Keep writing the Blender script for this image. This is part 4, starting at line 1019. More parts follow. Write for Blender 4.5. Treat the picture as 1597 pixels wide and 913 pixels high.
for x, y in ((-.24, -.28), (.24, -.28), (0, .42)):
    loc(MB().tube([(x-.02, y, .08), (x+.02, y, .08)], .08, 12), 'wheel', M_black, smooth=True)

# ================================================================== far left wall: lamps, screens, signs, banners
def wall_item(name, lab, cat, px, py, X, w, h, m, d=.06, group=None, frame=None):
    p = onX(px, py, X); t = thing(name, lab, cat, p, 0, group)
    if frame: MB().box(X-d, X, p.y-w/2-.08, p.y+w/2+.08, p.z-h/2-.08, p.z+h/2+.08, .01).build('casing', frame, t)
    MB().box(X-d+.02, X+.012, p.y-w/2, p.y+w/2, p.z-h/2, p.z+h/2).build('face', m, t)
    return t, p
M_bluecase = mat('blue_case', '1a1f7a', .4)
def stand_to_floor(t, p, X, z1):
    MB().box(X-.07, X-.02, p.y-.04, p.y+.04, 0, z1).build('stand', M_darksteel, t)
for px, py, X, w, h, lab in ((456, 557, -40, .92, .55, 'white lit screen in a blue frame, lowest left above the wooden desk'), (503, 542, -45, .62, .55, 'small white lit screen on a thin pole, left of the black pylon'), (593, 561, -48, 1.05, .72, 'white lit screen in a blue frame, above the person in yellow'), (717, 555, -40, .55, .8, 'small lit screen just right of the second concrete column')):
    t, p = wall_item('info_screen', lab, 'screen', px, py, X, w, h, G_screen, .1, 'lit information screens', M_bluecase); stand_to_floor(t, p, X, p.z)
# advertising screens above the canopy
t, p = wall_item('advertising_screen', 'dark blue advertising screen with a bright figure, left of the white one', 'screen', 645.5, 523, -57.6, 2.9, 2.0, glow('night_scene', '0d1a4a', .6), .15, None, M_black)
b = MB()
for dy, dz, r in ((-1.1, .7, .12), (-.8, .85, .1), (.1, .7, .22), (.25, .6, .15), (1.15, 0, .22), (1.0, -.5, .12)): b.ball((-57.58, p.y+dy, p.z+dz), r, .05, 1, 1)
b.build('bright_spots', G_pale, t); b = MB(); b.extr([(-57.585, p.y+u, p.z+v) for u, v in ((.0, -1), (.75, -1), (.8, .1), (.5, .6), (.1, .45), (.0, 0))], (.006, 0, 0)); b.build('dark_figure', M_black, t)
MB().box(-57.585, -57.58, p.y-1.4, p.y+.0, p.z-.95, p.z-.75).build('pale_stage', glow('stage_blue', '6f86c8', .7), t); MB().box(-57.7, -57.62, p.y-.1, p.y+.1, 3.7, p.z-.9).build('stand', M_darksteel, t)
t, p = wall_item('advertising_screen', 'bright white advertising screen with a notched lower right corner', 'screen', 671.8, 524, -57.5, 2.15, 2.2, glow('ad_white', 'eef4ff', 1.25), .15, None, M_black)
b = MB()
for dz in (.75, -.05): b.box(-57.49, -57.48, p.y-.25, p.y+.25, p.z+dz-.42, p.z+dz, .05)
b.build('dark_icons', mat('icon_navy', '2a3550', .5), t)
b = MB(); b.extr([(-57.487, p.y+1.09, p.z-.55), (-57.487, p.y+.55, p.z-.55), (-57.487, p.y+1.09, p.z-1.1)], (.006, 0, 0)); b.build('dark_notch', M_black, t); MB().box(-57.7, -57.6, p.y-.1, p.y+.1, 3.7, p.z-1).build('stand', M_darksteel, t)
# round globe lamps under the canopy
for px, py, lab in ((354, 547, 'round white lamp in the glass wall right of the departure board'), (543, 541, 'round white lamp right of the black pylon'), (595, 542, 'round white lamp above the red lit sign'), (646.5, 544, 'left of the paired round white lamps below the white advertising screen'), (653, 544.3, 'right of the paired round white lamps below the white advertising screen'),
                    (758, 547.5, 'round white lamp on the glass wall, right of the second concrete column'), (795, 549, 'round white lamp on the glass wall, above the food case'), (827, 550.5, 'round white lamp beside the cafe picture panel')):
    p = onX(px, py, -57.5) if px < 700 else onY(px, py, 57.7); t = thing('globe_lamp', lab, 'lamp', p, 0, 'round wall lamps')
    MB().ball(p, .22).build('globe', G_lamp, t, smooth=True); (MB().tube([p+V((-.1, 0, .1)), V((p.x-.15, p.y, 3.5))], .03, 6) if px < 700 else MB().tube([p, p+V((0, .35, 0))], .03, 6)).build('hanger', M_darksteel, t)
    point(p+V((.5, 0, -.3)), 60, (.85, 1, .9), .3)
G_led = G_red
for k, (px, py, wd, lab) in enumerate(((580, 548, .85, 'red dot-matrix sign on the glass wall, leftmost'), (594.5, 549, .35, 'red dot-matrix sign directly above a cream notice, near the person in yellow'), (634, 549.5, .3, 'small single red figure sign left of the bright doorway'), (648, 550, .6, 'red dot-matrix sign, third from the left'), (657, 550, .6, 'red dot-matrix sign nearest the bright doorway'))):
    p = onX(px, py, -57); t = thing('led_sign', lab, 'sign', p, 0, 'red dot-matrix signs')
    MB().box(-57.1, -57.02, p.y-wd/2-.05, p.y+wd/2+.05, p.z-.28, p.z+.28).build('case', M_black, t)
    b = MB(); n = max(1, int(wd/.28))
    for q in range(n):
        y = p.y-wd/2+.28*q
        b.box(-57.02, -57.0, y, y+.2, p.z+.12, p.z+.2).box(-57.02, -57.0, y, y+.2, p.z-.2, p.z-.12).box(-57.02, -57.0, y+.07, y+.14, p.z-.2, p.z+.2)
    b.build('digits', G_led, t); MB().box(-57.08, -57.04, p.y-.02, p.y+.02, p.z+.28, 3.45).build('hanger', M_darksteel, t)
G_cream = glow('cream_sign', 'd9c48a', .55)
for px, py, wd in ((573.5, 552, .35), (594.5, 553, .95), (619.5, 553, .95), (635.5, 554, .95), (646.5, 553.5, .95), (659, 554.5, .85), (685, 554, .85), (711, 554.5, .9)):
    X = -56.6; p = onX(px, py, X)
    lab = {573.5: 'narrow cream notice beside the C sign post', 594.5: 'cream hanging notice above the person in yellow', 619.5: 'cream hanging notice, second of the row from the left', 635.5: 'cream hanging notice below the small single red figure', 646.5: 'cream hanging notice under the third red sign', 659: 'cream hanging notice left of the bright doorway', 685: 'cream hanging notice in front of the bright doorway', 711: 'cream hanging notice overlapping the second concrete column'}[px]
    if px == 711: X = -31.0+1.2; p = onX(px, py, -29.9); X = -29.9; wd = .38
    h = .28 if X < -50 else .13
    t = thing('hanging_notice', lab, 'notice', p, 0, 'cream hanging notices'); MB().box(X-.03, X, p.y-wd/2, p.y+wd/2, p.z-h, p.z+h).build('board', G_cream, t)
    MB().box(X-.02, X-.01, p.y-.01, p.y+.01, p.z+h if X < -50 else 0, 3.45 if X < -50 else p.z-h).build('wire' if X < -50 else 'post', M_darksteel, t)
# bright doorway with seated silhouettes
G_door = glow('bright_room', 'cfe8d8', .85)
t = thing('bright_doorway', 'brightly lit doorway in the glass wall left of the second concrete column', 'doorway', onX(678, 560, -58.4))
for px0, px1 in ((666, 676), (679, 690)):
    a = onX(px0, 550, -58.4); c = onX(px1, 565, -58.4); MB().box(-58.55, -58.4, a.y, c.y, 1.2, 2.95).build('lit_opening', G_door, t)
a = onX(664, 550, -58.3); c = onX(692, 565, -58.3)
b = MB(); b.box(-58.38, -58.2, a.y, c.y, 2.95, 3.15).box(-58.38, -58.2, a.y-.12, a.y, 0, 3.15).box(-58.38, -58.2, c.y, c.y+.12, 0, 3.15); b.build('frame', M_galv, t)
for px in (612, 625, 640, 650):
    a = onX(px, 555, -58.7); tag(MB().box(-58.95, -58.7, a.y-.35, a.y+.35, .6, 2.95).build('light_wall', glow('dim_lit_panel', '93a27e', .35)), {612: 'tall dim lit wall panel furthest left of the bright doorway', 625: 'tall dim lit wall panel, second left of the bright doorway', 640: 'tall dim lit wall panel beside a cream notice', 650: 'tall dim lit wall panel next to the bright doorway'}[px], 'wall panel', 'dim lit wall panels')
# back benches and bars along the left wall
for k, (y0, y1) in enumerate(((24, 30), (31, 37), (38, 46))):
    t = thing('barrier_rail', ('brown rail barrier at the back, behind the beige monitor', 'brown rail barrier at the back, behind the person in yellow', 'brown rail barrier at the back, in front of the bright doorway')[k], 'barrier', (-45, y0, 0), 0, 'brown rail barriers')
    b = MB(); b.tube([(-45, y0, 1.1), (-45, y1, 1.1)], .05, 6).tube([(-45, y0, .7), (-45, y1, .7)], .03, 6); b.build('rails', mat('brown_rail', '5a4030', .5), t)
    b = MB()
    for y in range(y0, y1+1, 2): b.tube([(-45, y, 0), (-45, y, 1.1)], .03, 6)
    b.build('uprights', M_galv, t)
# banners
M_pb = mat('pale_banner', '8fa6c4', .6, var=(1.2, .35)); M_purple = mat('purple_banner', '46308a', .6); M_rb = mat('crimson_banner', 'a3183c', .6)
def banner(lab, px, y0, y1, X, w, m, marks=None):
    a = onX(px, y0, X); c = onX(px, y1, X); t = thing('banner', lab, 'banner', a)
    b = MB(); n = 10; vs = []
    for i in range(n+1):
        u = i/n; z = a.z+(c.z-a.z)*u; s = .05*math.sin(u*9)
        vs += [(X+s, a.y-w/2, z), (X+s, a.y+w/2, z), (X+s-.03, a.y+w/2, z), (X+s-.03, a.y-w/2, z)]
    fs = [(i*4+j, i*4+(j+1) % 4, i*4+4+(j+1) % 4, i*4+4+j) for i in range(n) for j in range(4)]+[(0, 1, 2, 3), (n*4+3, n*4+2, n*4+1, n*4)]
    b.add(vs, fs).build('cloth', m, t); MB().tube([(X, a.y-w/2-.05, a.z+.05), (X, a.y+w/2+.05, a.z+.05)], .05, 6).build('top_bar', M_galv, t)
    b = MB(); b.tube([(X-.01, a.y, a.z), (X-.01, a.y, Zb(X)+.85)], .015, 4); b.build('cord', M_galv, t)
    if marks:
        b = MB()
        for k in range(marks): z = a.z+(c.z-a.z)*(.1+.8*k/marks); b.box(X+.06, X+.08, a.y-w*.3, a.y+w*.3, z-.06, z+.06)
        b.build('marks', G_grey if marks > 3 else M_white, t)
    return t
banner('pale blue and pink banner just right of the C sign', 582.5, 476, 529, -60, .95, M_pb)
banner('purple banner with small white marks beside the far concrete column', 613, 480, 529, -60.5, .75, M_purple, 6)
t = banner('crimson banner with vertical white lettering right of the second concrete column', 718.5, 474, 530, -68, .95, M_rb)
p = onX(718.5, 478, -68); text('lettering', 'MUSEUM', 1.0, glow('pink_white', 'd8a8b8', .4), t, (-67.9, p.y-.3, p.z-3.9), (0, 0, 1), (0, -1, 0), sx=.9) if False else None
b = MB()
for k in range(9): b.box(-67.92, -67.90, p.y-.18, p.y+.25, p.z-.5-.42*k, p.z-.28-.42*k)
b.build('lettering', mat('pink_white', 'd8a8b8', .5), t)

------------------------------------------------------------

=== OBJECTIVE ===
Repeat the material word for word from its opening line up to and including the line containing "12), 'wheel', M_black, smooth=True)".

=== TASK SOLUTION ===
Keep writing the Blender script for this image. This is part 4, starting at line 1019. More parts follow. Write for Blender 4.5. Treat the picture as 1597 pixels wide and 913 pixels high.
for x, y in ((-.24, -.28), (.24, -.28), (0, .42)):
    loc(MB().tube([(x-.02, y, .08), (x+.02, y, .08)], .08, 12), 'wheel', M_black, smooth=True)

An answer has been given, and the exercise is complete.